J: But what if they go where LW lives?
Teacher: Because LW lives far away?
J: Yeah. LW doesn’t live in Richmond. What if they choose where LW lives?
Teacher: Maybe that’s not such a good idea, right? Then what should the good guys do?
MM: Or the [bad] guys could shoot far, far away.
EK: Where no people live.
MM: Like in Washington, DC. That’s the next state next to my state. ‘Cause it goes Richmond, and then Washington DC, and then I don’t know.
LW: Maybe in England. There’s nobody there. Nobody lives in England.
J: They could shoot in Antarctica.
AM: Not in Antarctica! That’s where my mom’s mom lives!
MM: And don’t say Tennessee or Massachusetts.
EK: Well, they would shoot the animals if the bad guys went to Antarctica. Like a polar bear.
J: And don’t say Virginia Beach, because my mom’s mom and dad live in Virginia Beach.
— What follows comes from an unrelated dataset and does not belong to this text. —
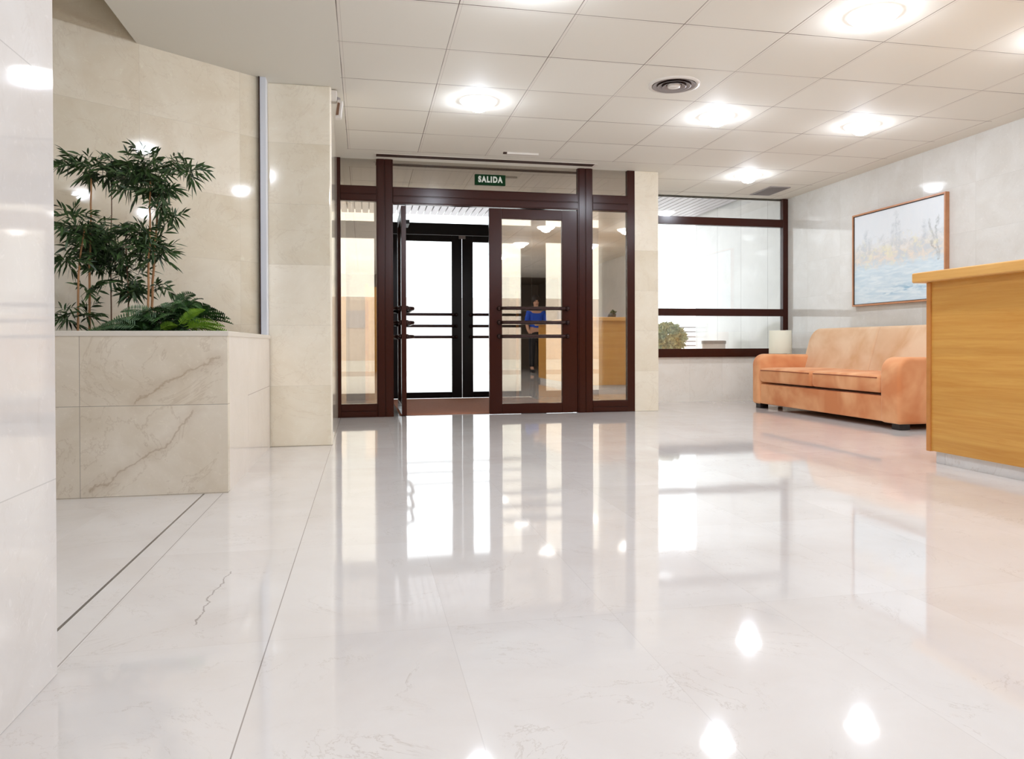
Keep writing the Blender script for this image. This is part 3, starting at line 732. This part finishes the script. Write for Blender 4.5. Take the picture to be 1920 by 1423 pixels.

AM: And don’t do it in South Carolina, because that’s where three grandmothers live.
LT: Don’t say New Jersey!
Teacher: We’re running out of world!
LM: We could just shoot the bad guys, because if the good guys are taking up all of the world, that means the bad guys don’t have anyplace to live. So we should just shoot them.
AM: Yeah. That’ll work.
Teacher: What happens if the bad guys get shot?
LM: They fall down like this.
J: And they die.
Teacher: Do you want the bad guys to die?
Children: Yes! No!
J: No. I just want them to find another world and not attack us. I don’t want them to die.
From this conversation I came to realize that the children are struggling with a dichotomy: to identify evil as violent while feeling powerful enough to imagine themselves vanquishing evil, through violence if necessary. Though it no longer surprises me that young children wrestle with enormous philosophical questions, it still amazes me. Will they find answers for themselves through their play? Will they place a cognitive overlay on these highly emotional questions through conversation or graphic representation? How will the questions evolve?